GIVEN RECORDS =
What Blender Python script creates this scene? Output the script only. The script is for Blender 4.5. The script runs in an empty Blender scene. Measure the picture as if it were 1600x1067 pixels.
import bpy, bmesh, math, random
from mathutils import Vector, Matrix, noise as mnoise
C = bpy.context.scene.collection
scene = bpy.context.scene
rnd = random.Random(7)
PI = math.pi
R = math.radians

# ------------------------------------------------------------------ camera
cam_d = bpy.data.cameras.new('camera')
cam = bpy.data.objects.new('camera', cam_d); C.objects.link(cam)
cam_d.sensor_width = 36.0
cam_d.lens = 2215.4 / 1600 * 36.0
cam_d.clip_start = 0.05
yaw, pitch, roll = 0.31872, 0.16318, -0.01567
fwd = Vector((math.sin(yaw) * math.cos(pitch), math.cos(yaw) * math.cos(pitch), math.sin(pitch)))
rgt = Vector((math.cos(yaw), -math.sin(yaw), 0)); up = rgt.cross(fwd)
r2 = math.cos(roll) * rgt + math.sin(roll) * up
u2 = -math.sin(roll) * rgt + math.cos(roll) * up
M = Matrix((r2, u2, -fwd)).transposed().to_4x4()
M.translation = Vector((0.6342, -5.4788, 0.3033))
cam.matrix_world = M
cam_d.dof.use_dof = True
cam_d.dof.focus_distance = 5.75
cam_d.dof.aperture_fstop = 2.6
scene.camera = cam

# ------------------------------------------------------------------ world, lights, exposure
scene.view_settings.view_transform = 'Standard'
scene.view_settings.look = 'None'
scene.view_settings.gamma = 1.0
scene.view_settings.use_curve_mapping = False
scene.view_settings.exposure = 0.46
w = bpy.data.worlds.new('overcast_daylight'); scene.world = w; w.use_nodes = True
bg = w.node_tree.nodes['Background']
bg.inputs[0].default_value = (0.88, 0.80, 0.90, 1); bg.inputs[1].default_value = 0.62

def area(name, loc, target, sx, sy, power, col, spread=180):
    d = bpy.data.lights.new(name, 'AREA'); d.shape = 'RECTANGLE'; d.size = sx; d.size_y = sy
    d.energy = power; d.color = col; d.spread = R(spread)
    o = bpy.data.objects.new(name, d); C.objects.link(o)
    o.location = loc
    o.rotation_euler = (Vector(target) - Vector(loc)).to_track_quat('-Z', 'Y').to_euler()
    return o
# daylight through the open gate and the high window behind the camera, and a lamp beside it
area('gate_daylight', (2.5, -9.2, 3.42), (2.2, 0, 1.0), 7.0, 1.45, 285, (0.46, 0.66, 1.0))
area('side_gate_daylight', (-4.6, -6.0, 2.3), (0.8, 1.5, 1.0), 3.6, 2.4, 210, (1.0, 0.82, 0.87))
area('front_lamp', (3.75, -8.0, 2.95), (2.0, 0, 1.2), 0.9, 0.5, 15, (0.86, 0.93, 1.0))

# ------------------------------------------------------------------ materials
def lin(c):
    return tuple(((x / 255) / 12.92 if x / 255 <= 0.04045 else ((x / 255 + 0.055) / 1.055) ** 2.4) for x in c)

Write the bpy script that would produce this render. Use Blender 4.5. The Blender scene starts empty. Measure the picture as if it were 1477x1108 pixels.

EXERCISE INSTRUCTIONS =
What is needed here is an exact reproduction of all the entries.

CORRECT ANSWER =
What Blender Python script creates this scene? Output the script only. The script is for Blender 4.5. The script runs in an empty Blender scene. Measure the picture as if it were 1600x1067 pixels.
import bpy, bmesh, math, random
from mathutils import Vector, Matrix, noise as mnoise
C = bpy.context.scene.collection
scene = bpy.context.scene
rnd = random.Random(7)
PI = math.pi
R = math.radians

# ------------------------------------------------------------------ camera
cam_d = bpy.data.cameras.new('camera')
cam = bpy.data.objects.new('camera', cam_d); C.objects.link(cam)
cam_d.sensor_width = 36.0
cam_d.lens = 2215.4 / 1600 * 36.0
cam_d.clip_start = 0.05
yaw, pitch, roll = 0.31872, 0.16318, -0.01567
fwd = Vector((math.sin(yaw) * math.cos(pitch), math.cos(yaw) * math.cos(pitch), math.sin(pitch)))
rgt = Vector((math.cos(yaw), -math.sin(yaw), 0)); up = rgt.cross(fwd)
r2 = math.cos(roll) * rgt + math.sin(roll) * up
u2 = -math.sin(roll) * rgt + math.cos(roll) * up
M = Matrix((r2, u2, -fwd)).transposed().to_4x4()
M.translation = Vector((0.6342, -5.4788, 0.3033))
cam.matrix_world = M
cam_d.dof.use_dof = True
cam_d.dof.focus_distance = 5.75
cam_d.dof.aperture_fstop = 2.6
scene.camera = cam

# ------------------------------------------------------------------ world, lights, exposure
scene.view_settings.view_transform = 'Standard'
scene.view_settings.look = 'None'
scene.view_settings.gamma = 1.0
scene.view_settings.use_curve_mapping = False
scene.view_settings.exposure = 0.46
w = bpy.data.worlds.new('overcast_daylight'); scene.world = w; w.use_nodes = True
bg = w.node_tree.nodes['Background']
bg.inputs[0].default_value = (0.88, 0.80, 0.90, 1); bg.inputs[1].default_value = 0.62

def area(name, loc, target, sx, sy, power, col, spread=180):
    d = bpy.data.lights.new(name, 'AREA'); d.shape = 'RECTANGLE'; d.size = sx; d.size_y = sy
    d.energy = power; d.color = col; d.spread = R(spread)
    o = bpy.data.objects.new(name, d); C.objects.link(o)
    o.location = loc
    o.rotation_euler = (Vector(target) - Vector(loc)).to_track_quat('-Z', 'Y').to_euler()
    return o
# daylight through the open gate and the high window behind the camera, and a lamp beside it
area('gate_daylight', (2.5, -9.2, 3.42), (2.2, 0, 1.0), 7.0, 1.45, 285, (0.46, 0.66, 1.0))
area('side_gate_daylight', (-4.6, -6.0, 2.3), (0.8, 1.5, 1.0), 3.6, 2.4, 210, (1.0, 0.82, 0.87))
area('front_lamp', (3.75, -8.0, 2.95), (2.0, 0, 1.2), 0.9, 0.5, 15, (0.86, 0.93, 1.0))

# ------------------------------------------------------------------ materials
def lin(c):
    return tuple(((x / 255) / 12.92 if x / 255 <= 0.04045 else ((x / 255 + 0.055) / 1.055) ** 2.4) for x in c)

Write the bpy script that would produce this render. Use Blender 4.5. The Blender scene starts empty. Measure the picture as if it were 1477x1108 pixels.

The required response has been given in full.